42 I oznajmiono Rebece słowa Ezawa, syna jej starszego, która posławszy, wezwała Jakóba, syna swego młodszego, i rzekła do niego: Oto Ezaw, brat twój, cieszy się tem, iż cię zabije.
And these words of Esau her elder son were told to Rebekah: and she sent and called Jacob her younger son, and said unto him, Behold, your brother Esau, as concerning you, does comfort himself, purposing to kill you.
43 Przetoż teraz, synu mój, usłuchaj głosu mego, a wstawszy, uciecz do Labana, brata mego, do Haranu,
Now therefore, my son, obey my voice; arise, flee you to Laban my brother to Haran;
44 I pomieszkaj z nim przez jaki czas, aż ucichnie gniew brata twego,
And tarry with him a few days, until your brother's fury turn away;
45 Aż się odwróci zapalczywość brata twego od ciebie, i zapomni tego, coś mu uczynił; potem ja poślę, a wezmę stamtąd; bo czemuż mam was obydwóch postradać jednego dnia?

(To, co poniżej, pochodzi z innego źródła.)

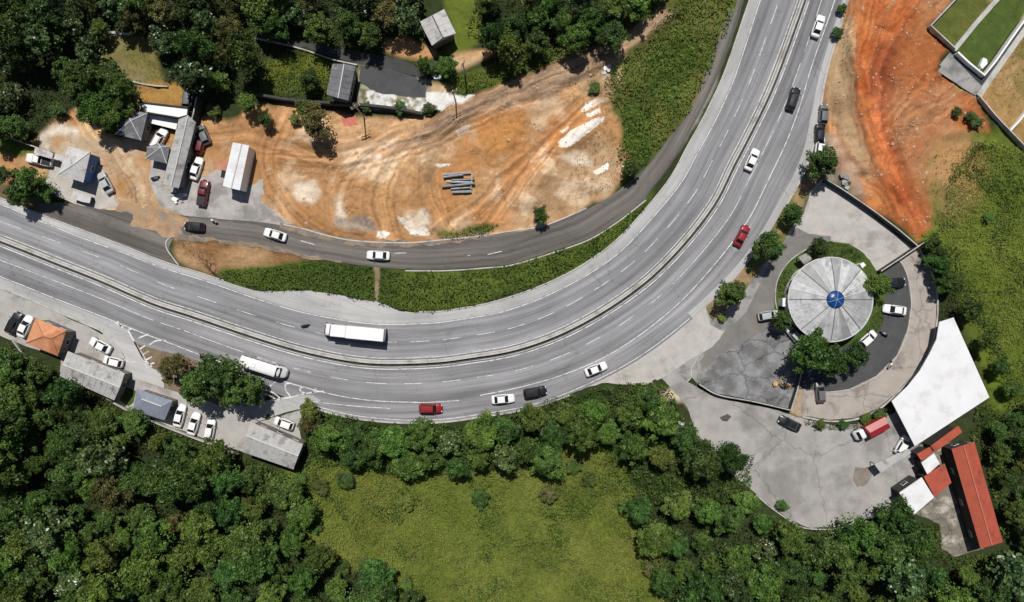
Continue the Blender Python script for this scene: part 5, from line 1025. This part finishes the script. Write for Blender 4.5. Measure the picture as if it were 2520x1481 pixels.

Until your brother's anger turn away from you, and he forget that which you have done to him: then I will send, and fetch you from thence: why should I be deprived also of you both in one day?
46 I rzekła Rebeka do Izaaka: Obmierzł mi żywot mój dla córek Hetejskich; jeźliże i Jakób weźmie sobie żonę z córek Hetejskich, jakie są córki ziemi tej, cóż mi po żywocie?
And Rebekah said to Isaac, I am weary of my life because of the daughters of Heth: if Jacob take a wife of the daughters of Heth, such as these which are of the daughters of the land, what good shall my life do me?